**PROVIDED DATA:**
※ ※ ※
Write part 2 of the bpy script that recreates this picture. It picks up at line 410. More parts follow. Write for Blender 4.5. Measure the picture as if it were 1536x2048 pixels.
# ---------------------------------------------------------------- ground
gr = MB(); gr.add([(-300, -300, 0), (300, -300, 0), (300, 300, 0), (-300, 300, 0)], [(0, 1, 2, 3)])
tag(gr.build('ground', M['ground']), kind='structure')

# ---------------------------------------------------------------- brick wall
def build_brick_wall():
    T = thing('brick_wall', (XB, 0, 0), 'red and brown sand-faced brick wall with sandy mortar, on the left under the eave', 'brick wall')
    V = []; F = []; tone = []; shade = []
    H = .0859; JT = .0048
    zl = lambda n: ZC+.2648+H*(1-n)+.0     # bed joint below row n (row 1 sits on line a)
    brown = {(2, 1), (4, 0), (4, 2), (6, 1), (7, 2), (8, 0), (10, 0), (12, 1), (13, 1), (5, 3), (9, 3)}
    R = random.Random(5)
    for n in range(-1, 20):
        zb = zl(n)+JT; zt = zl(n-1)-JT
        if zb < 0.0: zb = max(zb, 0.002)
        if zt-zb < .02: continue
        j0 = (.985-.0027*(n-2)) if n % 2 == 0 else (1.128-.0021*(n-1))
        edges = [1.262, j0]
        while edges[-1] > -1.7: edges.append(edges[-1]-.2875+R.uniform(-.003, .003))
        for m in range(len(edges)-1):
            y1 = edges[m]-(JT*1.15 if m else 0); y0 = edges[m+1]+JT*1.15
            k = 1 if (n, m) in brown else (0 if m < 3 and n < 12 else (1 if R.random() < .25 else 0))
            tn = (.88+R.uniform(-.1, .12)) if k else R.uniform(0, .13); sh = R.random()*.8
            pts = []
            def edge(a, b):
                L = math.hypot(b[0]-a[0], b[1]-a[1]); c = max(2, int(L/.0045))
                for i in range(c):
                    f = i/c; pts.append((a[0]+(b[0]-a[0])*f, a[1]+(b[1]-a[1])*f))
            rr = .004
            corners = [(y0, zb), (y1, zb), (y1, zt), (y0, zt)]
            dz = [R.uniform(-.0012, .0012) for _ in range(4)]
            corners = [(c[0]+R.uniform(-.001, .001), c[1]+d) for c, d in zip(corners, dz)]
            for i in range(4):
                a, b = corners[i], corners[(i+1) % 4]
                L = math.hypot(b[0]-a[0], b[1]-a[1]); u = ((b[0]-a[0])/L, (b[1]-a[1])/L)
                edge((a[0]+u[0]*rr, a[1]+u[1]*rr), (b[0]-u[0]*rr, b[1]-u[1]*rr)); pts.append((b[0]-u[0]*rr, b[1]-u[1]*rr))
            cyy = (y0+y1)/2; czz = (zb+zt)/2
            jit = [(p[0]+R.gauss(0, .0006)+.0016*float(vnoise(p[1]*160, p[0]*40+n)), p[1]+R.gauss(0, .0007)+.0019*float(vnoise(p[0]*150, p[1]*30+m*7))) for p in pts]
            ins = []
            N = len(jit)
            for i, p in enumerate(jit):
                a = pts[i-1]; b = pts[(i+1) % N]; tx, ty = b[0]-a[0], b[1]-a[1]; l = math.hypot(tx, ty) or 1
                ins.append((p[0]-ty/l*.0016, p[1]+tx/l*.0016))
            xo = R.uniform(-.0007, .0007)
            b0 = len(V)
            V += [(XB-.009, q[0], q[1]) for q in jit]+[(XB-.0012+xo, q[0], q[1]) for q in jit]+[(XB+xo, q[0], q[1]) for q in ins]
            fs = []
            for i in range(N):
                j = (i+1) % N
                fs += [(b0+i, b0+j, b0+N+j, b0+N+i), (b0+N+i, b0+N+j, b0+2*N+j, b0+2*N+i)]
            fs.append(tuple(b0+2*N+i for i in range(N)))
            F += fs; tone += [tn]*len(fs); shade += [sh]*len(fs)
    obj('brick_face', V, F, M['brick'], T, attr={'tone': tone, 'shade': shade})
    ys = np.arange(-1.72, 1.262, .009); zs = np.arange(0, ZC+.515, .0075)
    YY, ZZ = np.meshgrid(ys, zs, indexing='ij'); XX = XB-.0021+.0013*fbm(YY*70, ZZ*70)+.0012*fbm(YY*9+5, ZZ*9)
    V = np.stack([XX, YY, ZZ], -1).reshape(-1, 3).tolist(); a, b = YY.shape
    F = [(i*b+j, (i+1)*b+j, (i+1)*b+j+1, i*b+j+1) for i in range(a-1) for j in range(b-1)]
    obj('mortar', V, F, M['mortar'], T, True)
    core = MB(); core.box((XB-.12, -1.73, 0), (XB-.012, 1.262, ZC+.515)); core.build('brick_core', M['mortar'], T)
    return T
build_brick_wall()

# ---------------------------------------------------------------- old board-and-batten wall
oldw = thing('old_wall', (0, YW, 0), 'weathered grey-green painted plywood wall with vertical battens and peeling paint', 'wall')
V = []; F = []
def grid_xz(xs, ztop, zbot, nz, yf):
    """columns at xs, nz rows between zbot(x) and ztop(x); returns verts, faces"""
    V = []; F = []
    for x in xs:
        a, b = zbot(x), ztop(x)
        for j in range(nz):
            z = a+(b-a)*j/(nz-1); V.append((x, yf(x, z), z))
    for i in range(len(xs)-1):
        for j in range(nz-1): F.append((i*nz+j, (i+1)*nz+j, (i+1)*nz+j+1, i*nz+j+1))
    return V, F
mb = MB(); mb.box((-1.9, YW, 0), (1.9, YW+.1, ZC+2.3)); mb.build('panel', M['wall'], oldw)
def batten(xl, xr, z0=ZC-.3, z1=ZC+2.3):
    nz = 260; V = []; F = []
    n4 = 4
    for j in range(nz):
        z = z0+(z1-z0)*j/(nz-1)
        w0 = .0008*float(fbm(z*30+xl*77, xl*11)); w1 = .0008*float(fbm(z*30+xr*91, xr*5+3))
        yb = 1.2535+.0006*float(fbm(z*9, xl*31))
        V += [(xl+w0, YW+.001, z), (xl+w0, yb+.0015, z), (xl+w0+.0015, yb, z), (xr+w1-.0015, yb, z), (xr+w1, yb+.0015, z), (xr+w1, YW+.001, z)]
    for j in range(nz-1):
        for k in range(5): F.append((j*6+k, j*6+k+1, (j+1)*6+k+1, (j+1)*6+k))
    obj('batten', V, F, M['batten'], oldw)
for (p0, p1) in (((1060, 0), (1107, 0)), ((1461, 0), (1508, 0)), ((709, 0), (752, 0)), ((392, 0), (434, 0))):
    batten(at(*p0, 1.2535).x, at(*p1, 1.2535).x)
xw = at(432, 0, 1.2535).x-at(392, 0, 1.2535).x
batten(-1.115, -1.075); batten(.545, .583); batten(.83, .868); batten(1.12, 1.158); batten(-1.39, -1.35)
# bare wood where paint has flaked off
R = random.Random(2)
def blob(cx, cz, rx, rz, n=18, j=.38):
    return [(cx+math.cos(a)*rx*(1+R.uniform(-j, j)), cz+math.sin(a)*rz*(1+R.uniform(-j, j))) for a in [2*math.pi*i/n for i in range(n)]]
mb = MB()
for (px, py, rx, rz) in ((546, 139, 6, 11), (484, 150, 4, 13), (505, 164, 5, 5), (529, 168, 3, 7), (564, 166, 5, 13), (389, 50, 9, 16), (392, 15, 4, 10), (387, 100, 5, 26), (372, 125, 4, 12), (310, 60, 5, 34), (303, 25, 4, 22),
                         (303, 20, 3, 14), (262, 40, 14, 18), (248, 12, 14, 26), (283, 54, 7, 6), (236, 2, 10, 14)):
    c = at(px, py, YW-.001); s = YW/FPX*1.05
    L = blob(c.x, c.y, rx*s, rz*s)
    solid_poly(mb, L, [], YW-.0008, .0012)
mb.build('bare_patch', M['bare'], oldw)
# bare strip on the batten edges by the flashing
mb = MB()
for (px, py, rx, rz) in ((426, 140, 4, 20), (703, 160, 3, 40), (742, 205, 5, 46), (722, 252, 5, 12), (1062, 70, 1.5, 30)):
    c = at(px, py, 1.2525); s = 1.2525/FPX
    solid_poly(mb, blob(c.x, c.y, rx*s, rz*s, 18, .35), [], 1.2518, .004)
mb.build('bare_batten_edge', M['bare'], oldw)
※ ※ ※
**GOAL OF THE EXERCISE:** Set down, exactly as written, each line of the data from its opening line through the one containing "tag(gr.build('ground', M['ground']), kind='structure')". Output nothing more.

**TASK ANSWER:**
Write part 2 of the bpy script that recreates this picture. It picks up at line 410. More parts follow. Write for Blender 4.5. Measure the picture as if it were 1536x2048 pixels.
# ---------------------------------------------------------------- ground
gr = MB(); gr.add([(-300, -300, 0), (300, -300, 0), (300, 300, 0), (-300, 300, 0)], [(0, 1, 2, 3)])
tag(gr.build('ground', M['ground']), kind='structure')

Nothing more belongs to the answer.